**GIVEN EXERCISE**
Quote the whole listing word for word. Do not include the pictures.

# # # # # # #

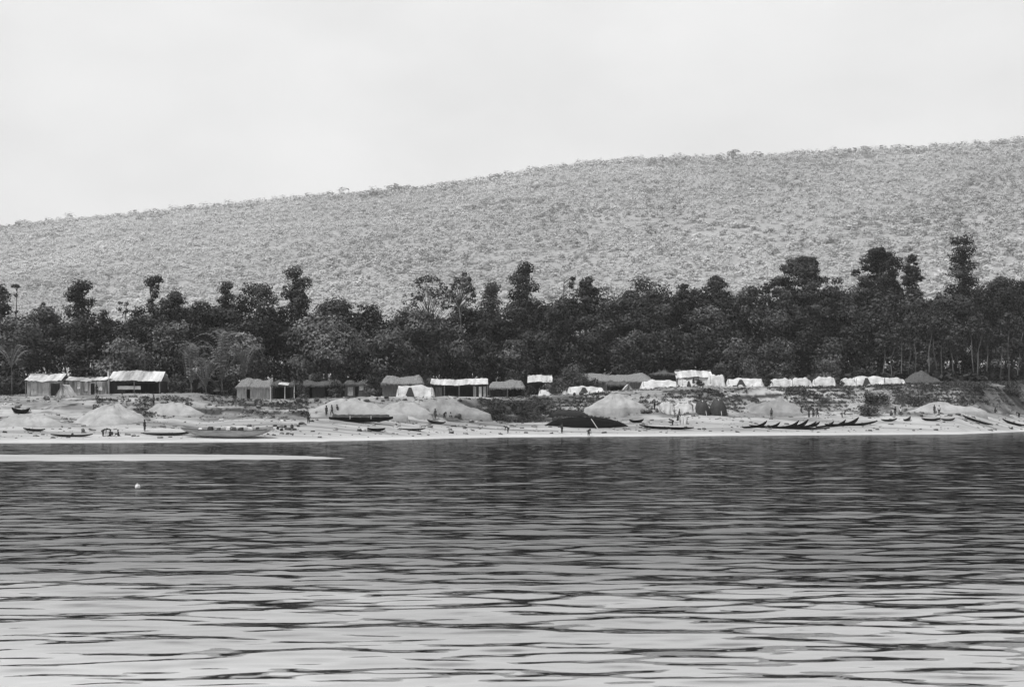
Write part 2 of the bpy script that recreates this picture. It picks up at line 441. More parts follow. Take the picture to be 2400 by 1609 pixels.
# ------------------------------------------------------------------ hills
SKX = np.array([-600, 0, 200, 400, 560, 700, 860, 1000, 1150, 1250, 1400, 1500, 1800, 2000, 2200, 2400, 3000], float)
SKY = np.array([600, 532, 512, 495, 478, 462, 452, 438, 415, 398, 382, 374, 365, 354, 338, 323, 320], float)
HY0, HY1 = 800.0, 3000.0
def hill(X, Y):
    px = 1200 + X / Y * F
    zr = wz(np.interp(px, SKX, SKY), HY1) - 2
    u = (Y - HY0) / (HY1 - HY0)
    z = np.where(u < 1, 9 + (zr - 9) * np.clip(u, 0, 1) ** 1.08, zr - (u - 1) * 150)
    m = sstep(0.02, 0.25, u) * (1 - 0.75 * sstep(0.7, 0.98, u))
    return z + m * (50 * fbm(X * 0.0024 + Y * 0.0008, Y * 0.0015, 131, 4) + 12 * fbm(X * 0.014, Y * 0.008, 141, 3))
hx = np.linspace(-2700, 2700, 300); hy = np.linspace(HY0, 3500, 170)
HX, HYg = np.meshgrid(hx, hy)
tag(add('hill', np_mesh('hill', np.stack([HX, HYg, hill(HX, HYg)], -1).reshape(-1, 3), grid_faces(300, 170), True), M['hill']),
    'long pale wooded hill behind the riverside trees', 'hill', kind='structure')

def leaf_quads(C, nrm, size, aspect=0.55, r=rng):
    """rhombus leaves: centres C (n,3), normals, half length size (n)"""
    n = len(C)
    nrm = nrm / (np.linalg.norm(nrm, axis=1, keepdims=True) + 1e-9)
    a = r.normal(size=(n, 3)); a -= (a * nrm).sum(1, keepdims=True) * nrm
    a /= np.linalg.norm(a, axis=1, keepdims=True) + 1e-9
    b = np.cross(nrm, a)
    s = size[:, None]
    V = np.stack([C - a * s, C - b * s * aspect, C + a * s, C + b * s * aspect], 1).reshape(-1, 3)
    return V, np.arange(4 * n).reshape(-1, 4)

def hill_wood():
    r = np.random.default_rng(77)
    n = 60000
    u = r.uniform(0.0, 1.0, n) ** 0.8
    Y = HY0 + 15 + u * (HY1 + 60 - HY0)
    X = r.uniform(-0.44, 0.44, n) * Y
    d = fbm(X * 0.007, Y * 0.004, 151, 3)
    keep = r.uniform(size=n) < 0.85 + 0.9 * d
    X, Y = X[keep], Y[keep]; n = len(X)
    Z = hill(X, Y)
    H = r.uniform(3.5, 7.5, n) * (1 + 0.5 * (r.uniform(size=n) > 0.95)) * (0.75 + 0.25 * Y / HY1) * np.where((Y > HY1 * .95) & (r.uniform(size=n) < .22), 1.9, 1); W = H * r.uniform(0.55, 0.85, n)
    tone = r.uniform(0.49, 0.58, n) * (0.95 + 0.5 * fbm(X * 0.0035, Y * 0.0018, 191, 4))
    dark = r.uniform(size=n) < 0.07 + 0.16 * (X / Y) + 0.9 * np.clip(fbm(X * 0.010, Y * 0.005, 161, 4), 0, 1)
    tone[dark] = r.uniform(0.15, 0.27, dark.sum()); W[dark] *= 1.25; H[dark] *= 1.15
    k = 30
    D = r.normal(size=(n, k, 3)); D /= np.linalg.norm(D, axis=2, keepdims=True)
    R = r.uniform(0.35, 1.0, (n, k, 1)) ** 0.6
    P = D * R
    C = np.stack([X, Y, Z + H * 0.62], 1)[:, None, :] + P * np.stack([W, W, H * 0.40], 1)[:, None, :]
    nr = D * 0.45 + r.normal(size=D.shape) * 0.25 + np.array([0, -0.25, 0.9])
    V, Fq = leaf_quads(C.reshape(-1, 3), nr.reshape(-1, 3), np.repeat(W * 0.30, k) * r.uniform(0.6, 1.2, n * k), 0.7, r)
    t = np.repeat(np.repeat(tone, k) * r.uniform(0.95, 1.05, n * k), 4)
    # trunks, three-sided
    tr = 0.02 * H + 0.05
    ang = np.array([0, 2.1, 4.2])
    lo = np.stack([X[:, None] + np.cos(ang) * tr[:, None], Y[:, None] + np.sin(ang) * tr[:, None], np.repeat(Z[:, None] - 0.4, 3, 1)], -1)
    hi = np.stack([X[:, None] + np.cos(ang) * tr[:, None] * 0.5, Y[:, None] + np.sin(ang) * tr[:, None] * 0.5, np.repeat((Z + H * 0.6)[:, None], 3, 1)], -1)
    tv = np.concatenate([lo, hi], 1).reshape(-1, 3)
    base = len(V) + np.arange(n)[:, None] * 6
    tf = np.concatenate([np.stack([base[:, 0] + a, base[:, 0] + b, base[:, 0] + b + 3, base[:, 0] + a + 3], 1) for a, b in ((0, 1), (1, 2), (2, 0))])
    me = np_mesh('hillside_woodland', np.concatenate([V, tv]), np.concatenate([Fq, tf]), False, {'tone': np.concatenate([t, np.full(len(tv), 0.25)])})
    tag(add('hillside_woodland', me, M['hilltree']), 'open pale woodland covering the whole hillside', 'woodland', kind='stuff')
hill_wood()

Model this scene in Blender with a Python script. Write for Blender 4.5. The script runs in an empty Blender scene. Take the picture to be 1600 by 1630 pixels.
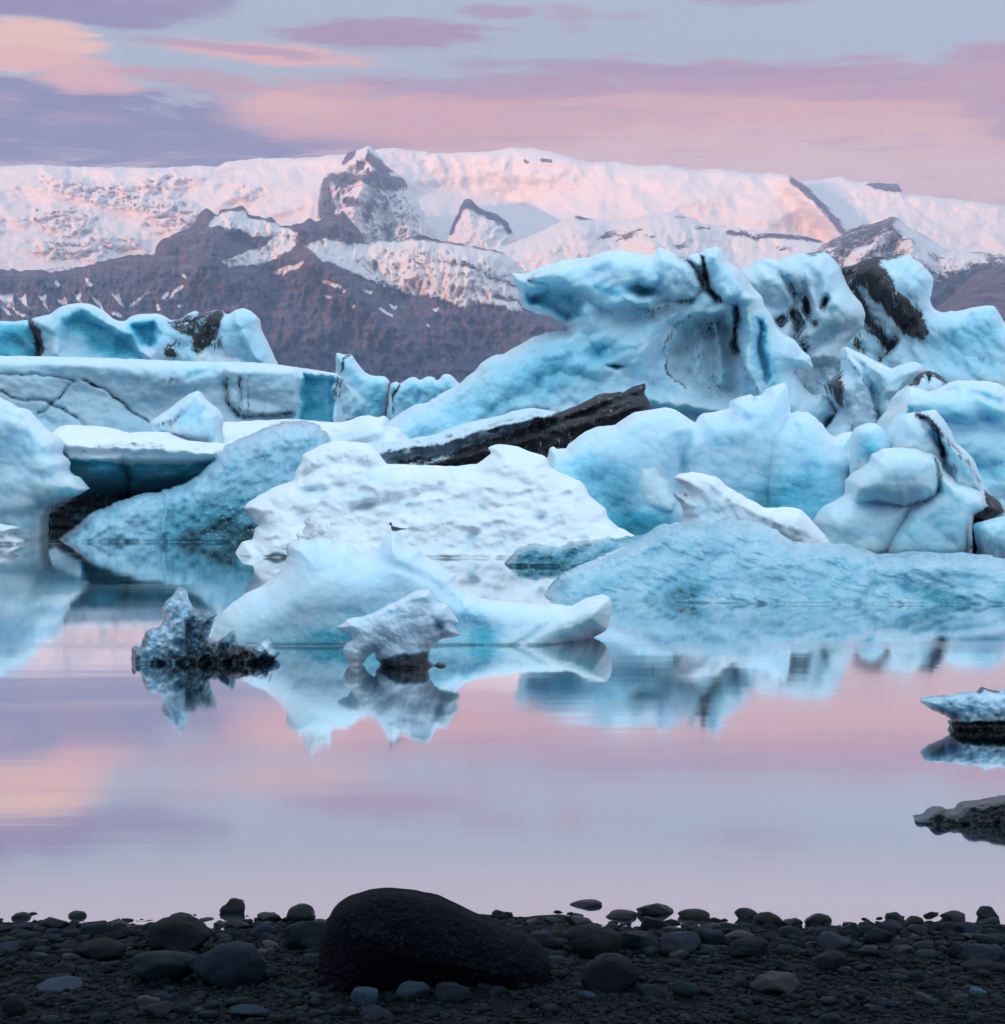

# # # # # # #

**ANSWER TO THIS TASK**
Write part 2 of the bpy script that recreates this picture. It picks up at line 441. More parts follow. Take the picture to be 2400 by 1609 pixels.
# ------------------------------------------------------------------ hills
SKX = np.array([-600, 0, 200, 400, 560, 700, 860, 1000, 1150, 1250, 1400, 1500, 1800, 2000, 2200, 2400, 3000], float)
SKY = np.array([600, 532, 512, 495, 478, 462, 452, 438, 415, 398, 382, 374, 365, 354, 338, 323, 320], float)
HY0, HY1 = 800.0, 3000.0
def hill(X, Y):
    px = 1200 + X / Y * F
    zr = wz(np.interp(px, SKX, SKY), HY1) - 2
    u = (Y - HY0) / (HY1 - HY0)
    z = np.where(u < 1, 9 + (zr - 9) * np.clip(u, 0, 1) ** 1.08, zr - (u - 1) * 150)
    m = sstep(0.02, 0.25, u) * (1 - 0.75 * sstep(0.7, 0.98, u))
    return z + m * (50 * fbm(X * 0.0024 + Y * 0.0008, Y * 0.0015, 131, 4) + 12 * fbm(X * 0.014, Y * 0.008, 141, 3))
hx = np.linspace(-2700, 2700, 300); hy = np.linspace(HY0, 3500, 170)
HX, HYg = np.meshgrid(hx, hy)
tag(add('hill', np_mesh('hill', np.stack([HX, HYg, hill(HX, HYg)], -1).reshape(-1, 3), grid_faces(300, 170), True), M['hill']),
    'long pale wooded hill behind the riverside trees', 'hill', kind='structure')

def leaf_quads(C, nrm, size, aspect=0.55, r=rng):
    """rhombus leaves: centres C (n,3), normals, half length size (n)"""
    n = len(C)
    nrm = nrm / (np.linalg.norm(nrm, axis=1, keepdims=True) + 1e-9)
    a = r.normal(size=(n, 3)); a -= (a * nrm).sum(1, keepdims=True) * nrm
    a /= np.linalg.norm(a, axis=1, keepdims=True) + 1e-9
    b = np.cross(nrm, a)
    s = size[:, None]
    V = np.stack([C - a * s, C - b * s * aspect, C + a * s, C + b * s * aspect], 1).reshape(-1, 3)
    return V, np.arange(4 * n).reshape(-1, 4)

def hill_wood():
    r = np.random.default_rng(77)
    n = 60000
    u = r.uniform(0.0, 1.0, n) ** 0.8
    Y = HY0 + 15 + u * (HY1 + 60 - HY0)
    X = r.uniform(-0.44, 0.44, n) * Y
    d = fbm(X * 0.007, Y * 0.004, 151, 3)
    keep = r.uniform(size=n) < 0.85 + 0.9 * d
    X, Y = X[keep], Y[keep]; n = len(X)
    Z = hill(X, Y)
    H = r.uniform(3.5, 7.5, n) * (1 + 0.5 * (r.uniform(size=n) > 0.95)) * (0.75 + 0.25 * Y / HY1) * np.where((Y > HY1 * .95) & (r.uniform(size=n) < .22), 1.9, 1); W = H * r.uniform(0.55, 0.85, n)
    tone = r.uniform(0.49, 0.58, n) * (0.95 + 0.5 * fbm(X * 0.0035, Y * 0.0018, 191, 4))
    dark = r.uniform(size=n) < 0.07 + 0.16 * (X / Y) + 0.9 * np.clip(fbm(X * 0.010, Y * 0.005, 161, 4), 0, 1)
    tone[dark] = r.uniform(0.15, 0.27, dark.sum()); W[dark] *= 1.25; H[dark] *= 1.15
    k = 30
    D = r.normal(size=(n, k, 3)); D /= np.linalg.norm(D, axis=2, keepdims=True)
    R = r.uniform(0.35, 1.0, (n, k, 1)) ** 0.6
    P = D * R
    C = np.stack([X, Y, Z + H * 0.62], 1)[:, None, :] + P * np.stack([W, W, H * 0.40], 1)[:, None, :]
    nr = D * 0.45 + r.normal(size=D.shape) * 0.25 + np.array([0, -0.25, 0.9])
    V, Fq = leaf_quads(C.reshape(-1, 3), nr.reshape(-1, 3), np.repeat(W * 0.30, k) * r.uniform(0.6, 1.2, n * k), 0.7, r)
    t = np.repeat(np.repeat(tone, k) * r.uniform(0.95, 1.05, n * k), 4)
    # trunks, three-sided
    tr = 0.02 * H + 0.05
    ang = np.array([0, 2.1, 4.2])
    lo = np.stack([X[:, None] + np.cos(ang) * tr[:, None], Y[:, None] + np.sin(ang) * tr[:, None], np.repeat(Z[:, None] - 0.4, 3, 1)], -1)
    hi = np.stack([X[:, None] + np.cos(ang) * tr[:, None] * 0.5, Y[:, None] + np.sin(ang) * tr[:, None] * 0.5, np.repeat((Z + H * 0.6)[:, None], 3, 1)], -1)
    tv = np.concatenate([lo, hi], 1).reshape(-1, 3)
    base = len(V) + np.arange(n)[:, None] * 6
    tf = np.concatenate([np.stack([base[:, 0] + a, base[:, 0] + b, base[:, 0] + b + 3, base[:, 0] + a + 3], 1) for a, b in ((0, 1), (1, 2), (2, 0))])
    me = np_mesh('hillside_woodland', np.concatenate([V, tv]), np.concatenate([Fq, tf]), False, {'tone': np.concatenate([t, np.full(len(tv), 0.25)])})
    tag(add('hillside_woodland', me, M['hilltree']), 'open pale woodland covering the whole hillside', 'woodland', kind='stuff')
hill_wood()

Model this scene in Blender with a Python script. Write for Blender 4.5. The script runs in an empty Blender scene. Take the picture to be 1600 by 1630 pixels.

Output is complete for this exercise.